**WHAT THE TASK ASKS**: Pull out each line of the data that includes the word "Write".

**WORKING DATA**:
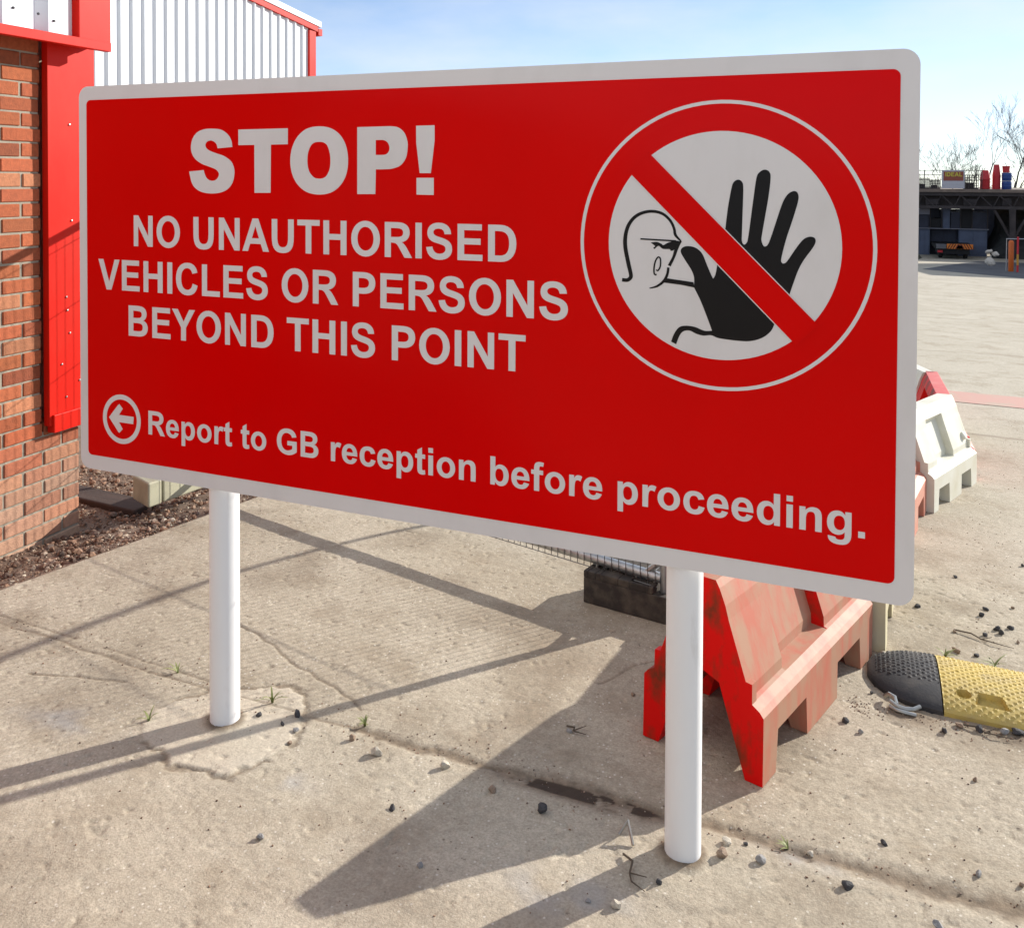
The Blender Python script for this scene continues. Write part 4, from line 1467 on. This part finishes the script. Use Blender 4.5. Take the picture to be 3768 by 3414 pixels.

--

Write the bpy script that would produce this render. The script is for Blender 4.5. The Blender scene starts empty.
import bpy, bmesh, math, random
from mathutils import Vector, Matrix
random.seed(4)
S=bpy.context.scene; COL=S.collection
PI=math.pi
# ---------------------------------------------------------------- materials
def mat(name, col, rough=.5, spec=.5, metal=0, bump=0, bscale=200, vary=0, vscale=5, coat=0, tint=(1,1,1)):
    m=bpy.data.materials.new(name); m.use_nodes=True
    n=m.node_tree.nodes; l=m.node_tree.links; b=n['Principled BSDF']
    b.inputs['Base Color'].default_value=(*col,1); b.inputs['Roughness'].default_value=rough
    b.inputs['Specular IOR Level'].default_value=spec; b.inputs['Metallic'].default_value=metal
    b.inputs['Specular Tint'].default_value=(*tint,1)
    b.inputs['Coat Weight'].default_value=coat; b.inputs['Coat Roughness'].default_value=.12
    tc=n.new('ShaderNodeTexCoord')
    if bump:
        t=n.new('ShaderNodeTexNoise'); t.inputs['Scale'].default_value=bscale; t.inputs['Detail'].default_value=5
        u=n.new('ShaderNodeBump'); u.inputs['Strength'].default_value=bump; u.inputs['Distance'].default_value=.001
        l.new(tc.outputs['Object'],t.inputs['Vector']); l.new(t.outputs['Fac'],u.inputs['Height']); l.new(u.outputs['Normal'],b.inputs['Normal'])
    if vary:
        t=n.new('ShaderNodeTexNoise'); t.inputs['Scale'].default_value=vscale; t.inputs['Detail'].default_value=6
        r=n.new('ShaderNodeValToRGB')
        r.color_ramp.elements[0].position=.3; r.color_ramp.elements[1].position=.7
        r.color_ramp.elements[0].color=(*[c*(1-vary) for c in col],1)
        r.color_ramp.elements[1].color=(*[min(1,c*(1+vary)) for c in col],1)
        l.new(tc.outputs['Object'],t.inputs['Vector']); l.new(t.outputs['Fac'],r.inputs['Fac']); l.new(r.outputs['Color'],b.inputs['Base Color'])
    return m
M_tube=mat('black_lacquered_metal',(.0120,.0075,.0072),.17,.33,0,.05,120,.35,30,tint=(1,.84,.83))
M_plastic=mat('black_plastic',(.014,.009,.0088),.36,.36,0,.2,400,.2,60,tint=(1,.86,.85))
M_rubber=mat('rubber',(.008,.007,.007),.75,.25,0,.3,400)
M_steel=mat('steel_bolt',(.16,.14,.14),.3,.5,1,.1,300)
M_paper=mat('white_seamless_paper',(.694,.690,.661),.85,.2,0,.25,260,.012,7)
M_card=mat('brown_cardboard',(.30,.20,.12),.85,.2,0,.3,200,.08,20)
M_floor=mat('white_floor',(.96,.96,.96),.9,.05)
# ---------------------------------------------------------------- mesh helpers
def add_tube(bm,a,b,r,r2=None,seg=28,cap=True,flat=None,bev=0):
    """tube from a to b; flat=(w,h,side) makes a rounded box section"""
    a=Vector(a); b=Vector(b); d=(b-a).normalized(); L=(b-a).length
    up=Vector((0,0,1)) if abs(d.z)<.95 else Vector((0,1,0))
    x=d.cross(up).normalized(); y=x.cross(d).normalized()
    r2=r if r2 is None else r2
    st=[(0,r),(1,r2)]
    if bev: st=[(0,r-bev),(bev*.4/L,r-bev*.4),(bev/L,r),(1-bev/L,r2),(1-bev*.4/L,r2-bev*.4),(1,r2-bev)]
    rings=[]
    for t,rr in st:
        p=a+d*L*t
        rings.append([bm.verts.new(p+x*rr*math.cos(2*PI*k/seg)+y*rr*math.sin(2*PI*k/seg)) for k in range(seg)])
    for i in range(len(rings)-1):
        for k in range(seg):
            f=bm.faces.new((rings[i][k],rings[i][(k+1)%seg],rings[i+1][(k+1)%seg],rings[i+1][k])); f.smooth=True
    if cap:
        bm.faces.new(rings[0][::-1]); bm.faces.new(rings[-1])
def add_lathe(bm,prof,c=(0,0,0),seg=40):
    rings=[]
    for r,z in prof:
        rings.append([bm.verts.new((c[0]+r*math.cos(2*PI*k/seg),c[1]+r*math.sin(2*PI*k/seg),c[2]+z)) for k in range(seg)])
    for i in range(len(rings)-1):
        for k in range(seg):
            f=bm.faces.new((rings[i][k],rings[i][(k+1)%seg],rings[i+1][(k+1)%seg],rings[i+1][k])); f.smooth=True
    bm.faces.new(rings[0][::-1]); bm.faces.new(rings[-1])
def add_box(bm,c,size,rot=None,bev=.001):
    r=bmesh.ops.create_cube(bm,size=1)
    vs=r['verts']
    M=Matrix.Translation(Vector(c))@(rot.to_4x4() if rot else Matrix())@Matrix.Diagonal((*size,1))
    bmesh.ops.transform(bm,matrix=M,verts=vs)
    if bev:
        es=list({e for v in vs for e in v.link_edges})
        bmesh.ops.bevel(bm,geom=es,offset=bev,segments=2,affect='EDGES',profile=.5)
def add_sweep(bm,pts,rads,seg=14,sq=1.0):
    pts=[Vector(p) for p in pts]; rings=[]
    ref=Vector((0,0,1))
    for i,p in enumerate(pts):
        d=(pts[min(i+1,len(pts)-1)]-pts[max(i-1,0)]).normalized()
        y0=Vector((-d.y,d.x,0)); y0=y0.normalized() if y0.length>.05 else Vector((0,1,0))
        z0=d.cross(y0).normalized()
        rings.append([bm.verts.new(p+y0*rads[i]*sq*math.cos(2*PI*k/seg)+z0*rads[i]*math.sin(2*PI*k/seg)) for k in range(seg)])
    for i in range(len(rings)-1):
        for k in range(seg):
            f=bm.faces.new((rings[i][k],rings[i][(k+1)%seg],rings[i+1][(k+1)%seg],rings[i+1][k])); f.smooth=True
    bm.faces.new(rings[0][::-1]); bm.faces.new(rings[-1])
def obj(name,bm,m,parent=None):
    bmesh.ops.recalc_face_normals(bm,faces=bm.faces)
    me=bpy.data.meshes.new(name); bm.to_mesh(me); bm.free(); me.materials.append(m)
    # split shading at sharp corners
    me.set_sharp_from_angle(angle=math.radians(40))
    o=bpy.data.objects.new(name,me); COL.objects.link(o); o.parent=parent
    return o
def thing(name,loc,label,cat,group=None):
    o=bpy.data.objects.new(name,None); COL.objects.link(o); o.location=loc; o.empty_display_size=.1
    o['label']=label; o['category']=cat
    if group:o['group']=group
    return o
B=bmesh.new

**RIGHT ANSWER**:
The Blender Python script for this scene continues. Write part 4, from line 1467 on. This part finishes the script. Use Blender 4.5. Take the picture to be 3768 by 3414 pixels.
Write the bpy script that would produce this render. The script is for Blender 4.5. The Blender scene starts empty.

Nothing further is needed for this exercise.